Cualquier madre, yo misma, con mi bebé en los brazos, me pregunto qué cara pondría si viera a tres señores vestidos de modo “estrafalario” –por decir algo-, seguidos de sus mayordomos (¿?) llamando a mi puerta y entregándome oro, incienso y mirra.
-“¡Cosas de hombres!”
Sí. De hombres a la antigua porque los de hoy en día saben perfectamente que unos pañales, una esponja natural y unas toallitas son de muchísima más utilidad para una joven madre. Claro que la Madre de Jesús supo sopesar que no se trataba de la “utilidad del regalo”. No. Se trataba de la dignidad de su Hijo.
Con los regalos de estas fechas ocurre otro tanto. Unos piensan en la dignidad del que lo va a recibir y otros en la utilidad del regalo. Y con estas dos variantes qué difícil es acertar.
Regalos a parte, y ahora desde la perspectiva de los abuelos, el mejor regalo, el único que de verdad hace feliz, es la compañía de los hijos y claro, de los nietos.
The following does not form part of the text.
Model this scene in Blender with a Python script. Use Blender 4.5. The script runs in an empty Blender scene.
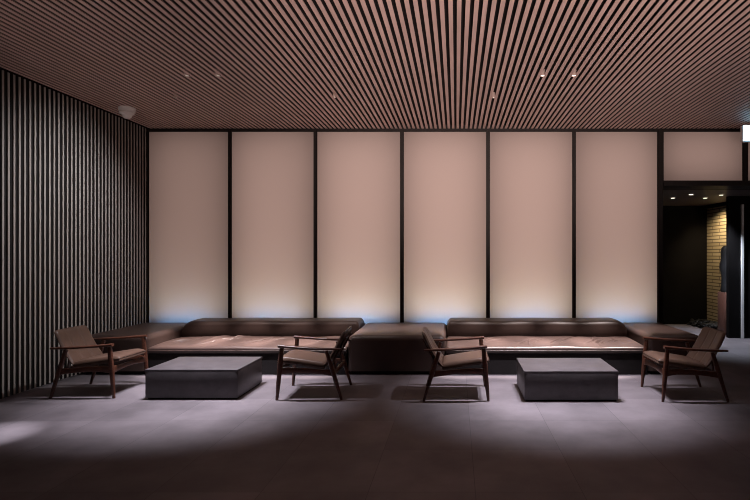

Una compañía armoniosa, como un villancico hecho carne y hueso. Una compañía fraternal, de hermanos que saben que, pese a las diferencias de saldos en las cuentas bancarias, de marcas (o no) en las ropas, de títulos universitarios y otras zarandajas propias de la competitividad social donde todos somos extraños, a pesar de todo eso y por encima de todo eso está la familia. Y en familia todos somos distintos, mejor, únicos. Todos tenemos nuestro puesto a la misma mesa. Y todos unimos nuestros corazones y pedimos la bendición del Niño Jesús que nació en Belén para nosotros y para los alimentos que tomaremos en esta noche tan especial.
Y como los Reyes Magos olvidamos nuestras circunstancias, la calidad de nuestros hogares y nos acercamos a felicitar a nuestros padres o abuelos con el mágico don de nosotros mismos, sabiendo que ellos nos ven como somos y así nos quieren y nos aceptan y siguen esperando de nosotros la magia del amor que ayuda a olvidar las diferencias y a compartir lo mejor de nosotros sin sopesar quién da más.
Esa es la chispa: quién puede ayudar más.